▼
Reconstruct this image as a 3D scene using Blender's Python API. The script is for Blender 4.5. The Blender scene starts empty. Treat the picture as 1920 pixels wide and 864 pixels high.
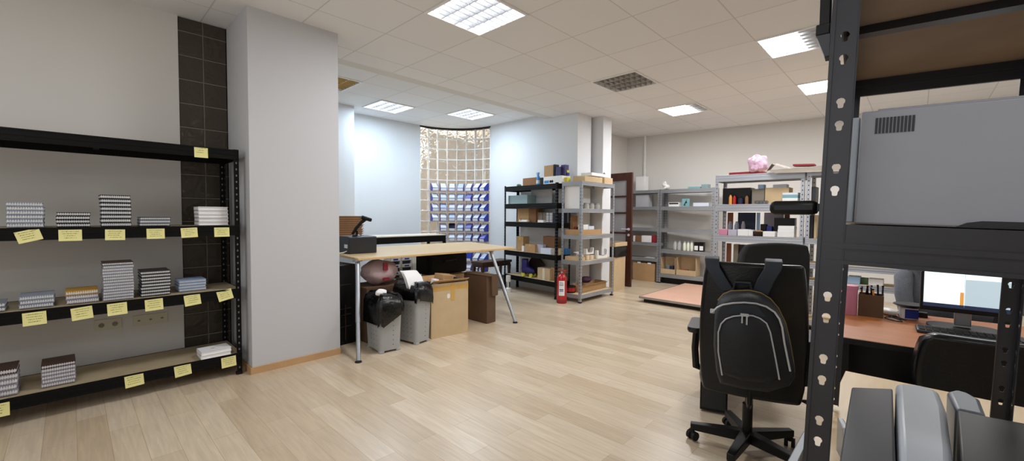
import bpy, math, random
from mathutils import Matrix, Vector
random.seed(7)
SC = bpy.context.scene
COL = SC.collection
PI = math.pi
# ---------------------------------------------------------------- camera
CF, CYAW, CPIT, CROL, CH = 792.97, math.radians(43.736), math.radians(-2.1136), math.radians(.39685), 1.31
_f = Vector((math.cos(CYAW)*math.cos(CPIT), math.sin(CYAW)*math.cos(CPIT), math.sin(CPIT)))
_r0 = Vector((math.sin(CYAW), -math.cos(CYAW), 0)); _u0 = _r0.cross(_f)
_r = _r0*math.cos(CROL)+_u0*math.sin(CROL); _u = -_r0*math.sin(CROL)+_u0*math.cos(CROL)
EYE = Vector((0, 0, CH))
cd = bpy.data.cameras.new('camera'); cam = bpy.data.objects.new('camera', cd); COL.objects.link(cam)
cd.sensor_width = 36; cd.sensor_fit = 'HORIZONTAL'; cd.lens = CF*36/1920; cd.clip_start = .02; cd.clip_end = 100
m = Matrix((_r, _u, -_f)).transposed().to_4x4(); m.translation = EYE; cam.matrix_world = m
SC.camera = cam
def ray(px, py): return _f+_r*((px-960)/CF)-_u*((py-432)/CF)
def at_z(px, py, z=0):
    d = ray(px, py); return EYE+d*((z-CH)/d.z)
def at_d(px, py, k): return EYE+ray(px, py)*k
class Frame:
    """a rack's own axes: x along its front, y into its depth"""
    def __init__(s, x, y, rz): s.o = Vector((x, y, 0)); s.rz = rz; s.ax = Vector((math.cos(rz), math.sin(rz), 0)); s.ay = Vector((-math.sin(rz), math.cos(rz), 0))
    def hit(s, px, py, d=0):
        q = ray(px, py); k = ((s.o-EYE).dot(s.ay)+d)/q.dot(s.ay); p = EYE+q*k
        return (p-s.o).dot(s.ax), p.z
    def w(s, lx, ly, z=0): p = s.o+s.ax*lx+s.ay*ly; return Vector((p.x, p.y, z))
# ---------------------------------------------------------------- materials
def lin(h):
    h = h.lstrip('#'); c = [int(h[i:i+2], 16)/255 for i in (0, 2, 4)]
    return tuple(x/12.92 if x <= .04045 else ((x+.055)/1.055)**2.4 for x in c)+(1,)
MATS = {}
def M(name, hexc='#808080', rough=.5, metal=0, var=.06, scale=6, emit=0, trans=0, bump=0, bscale=40, alpha=1, stretch=None, coat=0):
    if name in MATS: return MATS[name]
    m = bpy.data.materials.new(name); m.use_nodes = True; nt = m.node_tree; b = nt.nodes['Principled BSDF']
    c = lin(hexc)
    b.inputs['Roughness'].default_value = rough; b.inputs['Metallic'].default_value = metal
    tc = nt.nodes.new('ShaderNodeTexCoord'); mp = nt.nodes.new('ShaderNodeMapping'); nt.links.new(tc.outputs['Object'], mp.inputs[0])
    if stretch: mp.inputs['Scale'].default_value = stretch
    no = nt.nodes.new('ShaderNodeTexNoise'); no.inputs['Scale'].default_value = scale; no.inputs['Detail'].default_value = 4
    nt.links.new(mp.outputs[0], no.inputs['Vector'])
    rp = nt.nodes.new('ShaderNodeValToRGB'); nt.links.new(no.outputs['Fac'], rp.inputs[0])
    rp.color_ramp.elements[0].position = .3; rp.color_ramp.elements[1].position = .7
    rp.color_ramp.elements[0].color = tuple(x*(1-var) for x in c[:3])+(1,); rp.color_ramp.elements[1].color = tuple(min(1, x*(1+var)) for x in c[:3])+(1,)
    nt.links.new(rp.outputs[0], b.inputs['Base Color'])
    if emit:
        nt.links.new(rp.outputs[0], b.inputs['Emission Color']); b.inputs['Emission Strength'].default_value = emit
    if trans: b.inputs['Transmission Weight'].default_value = trans
    if alpha < 1: b.inputs['Alpha'].default_value = alpha
    if coat: b.inputs['Coat Weight'].default_value = coat; b.inputs['Coat Roughness'].default_value = .15
    if bump:
        n2 = nt.nodes.new('ShaderNodeTexNoise'); n2.inputs['Scale'].default_value = bscale; n2.inputs['Detail'].default_value = 3
        nt.links.new(mp.outputs[0], n2.inputs['Vector'])
        bp = nt.nodes.new('ShaderNodeBump'); bp.inputs['Strength'].default_value = bump; bp.inputs['Distance'].default_value = .01
        nt.links.new(n2.outputs['Fac'], bp.inputs['Height']); nt.links.new(bp.outputs[0], b.inputs['Normal'])
    MATS[name] = m; return m
M('wall', '#dedcd8', .85, var=.012, scale=1.2, bump=.05, bscale=220)
M('pier', '#cccdd1', .85, var=.01, scale=1.5, bump=.04, bscale=220); M('alcove_wall', '#e0e2e5', .85, var=.01, scale=1.5, bump=.04, bscale=220)
M('white_metal', '#eeeeee', .4); M('black_metal', '#0b0b0c', .38, 0, .2); M('rack_black', '#060607', .5, .0, .15)
M('rack_grey', '#a9adb3', .38, .55, .06, 3); M('rack_pale', '#b9bdc6', .4, .45, .05, 3); M('rack_dark', '#353539', .38, .35, .15, 3)
M('hole', '#e9e9e6', .6); M('hole_dark', '#1a1a1c', .7); M('hole_grey', '#77797c', .7)
M('mdf', '#cdb894', .7, var=.06, scale=14); M('mdf_olive', '#a8997c', .7, var=.06, scale=14); M('mdf_brown', '#9c8874', .75, var=.08, scale=10)
M('paper', '#f4f4f4', .8, var=.02); M('paper_blue', '#dfe6f3', .8, var=.03); M('paper_grey', '#b9bbc2', .8, var=.05)
M('wire', '#f2f3f6', .3, .2); M('cover_navy', '#161a2b', .45); M('cover_black', '#17171a', .45); M('cover_grey', '#7d838e', .5)
M('cover_brown', '#3c2019', .4); M('cover_blue', '#8fa5c8', .5); M('cover_gold', '#c3932c', .45); M('cover_mauve', '#9a94a0', .5); M('cover_slate', '#8e97a6', .5); M('cover_white', '#f3f3f5', .5)
M('gold', '#d8c27a', .3, .6)
M('sticky', '#efe9a0', .8, var=.03); M('ink', '#77713f', .8)
M('card', '#b8946a', .8, var=.06, scale=9); M('card_light', '#cdb48e', .8, var=.05, scale=9); M('card_dark', '#8a6242', .8, var=.07, scale=9); M('card_brown', '#5c4430', .7, var=.08)
M('card_in', '#a37c52', .85, var=.05); M('tape', '#d2a75c', .3, var=.05); M('tape_white', '#e8e0cf', .4)
M('plastic_grey', '#a9abab', .45, var=.03); M('plastic_black', '#0f0f10', .4, var=.2); M('plastic_white', '#f0f0ee', .4); M('plastic_dark', '#25262a', .45, var=.1)
M('bag_black', '#08080a', .25, var=.3, scale=12, bump=.8, bscale=14); M('bag_clear', '#c9c9cc', .3, var=.15, scale=8, bump=.5, bscale=12, alpha=.8); M('bag_pink', '#cdb0b0', .35, var=.1, scale=6, bump=.5, bscale=9, alpha=.86); M('pink', '#d98fae', .6); M('bag_clear_pink', '#e3bcd6', .25, var=.2, scale=30, bump=.7, bscale=40)
M('cloth_black', '#0c0c0e', .9, var=.3, scale=20, bump=.3, bscale=60); M('leather_black', '#0a0b0e', .28, var=.2, bump=.08, bscale=120); M('fabric_dark', '#2a2c2d', .9, var=.08, scale=60, bump=.2, bscale=200)
M('nylon', '#10131a', .6, var=.25, scale=30, bump=.2, bscale=150); M('nylon_blue', '#1d2631', .6, var=.2); M('piping_grey', '#c3c6ca', .35, .3); M('piping_olive', '#8a7340', .5)
M('table_wood', '#dcc195', .38, var=.06, scale=5, stretch=(1, 9, 1)); M('table_white', '#ebe3cf', .3, var=.03); M('table_edge', '#d9b67e', .5)
M('chrome', '#a4a8ad', .36, .85, .04); M('steel', '#9ea3a8', .32, .9, .05)
M('desk_wood', '#b4703f', .4, var=.1, scale=5, stretch=(8, 1, 1)); M('stool_wood', '#3b241a', .4, var=.15, scale=6); M('door_wood', '#4a2418', .38, var=.16, scale=5, stretch=(6, 6, 1)); M('frosted', '#a7a7ab', .5, var=.04)
M('red', '#b5121b', .3, var=.05, coat=.4); M('red_dull', '#8d1f2b', .6); M('blue', '#3f8bd0', .35); M('blue_deep', '#1c2f8c', .4, var=.05); M('navy', '#1d2440', .6); M('purple', '#3b3563', .6, var=.06); M('violet', '#231a66', .5); M('yellow', '#d8d04e', .5); M('orange', '#e8a24c', .6); M('teal', '#7fb4bc', .5); M('green', '#5c7a4c', .6); M('rust', '#7a4021', .6); M('plum', '#4a2440', .6); M('lilac', '#c3bfd2', .6); M('taupe', '#8c8376', .7); M('brown_dark', '#2a1a16', .6); M('sky', '#a9c9ec', .5)
M('glass_clear', '#f2f6f6', .12, trans=.55, var=.01); M('jar_lid', '#b8babc', .35, .6); M('glass_blue', '#b9d2d6', .1, trans=.55, var=.03)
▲
§ Given instruction:
Every line that holds the string "scene" should be returned.

§ Written solution:
Reconstruct this image as a 3D scene using Blender's Python API. The script is for Blender 4.5. The Blender scene starts empty. Treat the picture as 1920 pixels wide and 864 pixels high.
SC = bpy.context.scene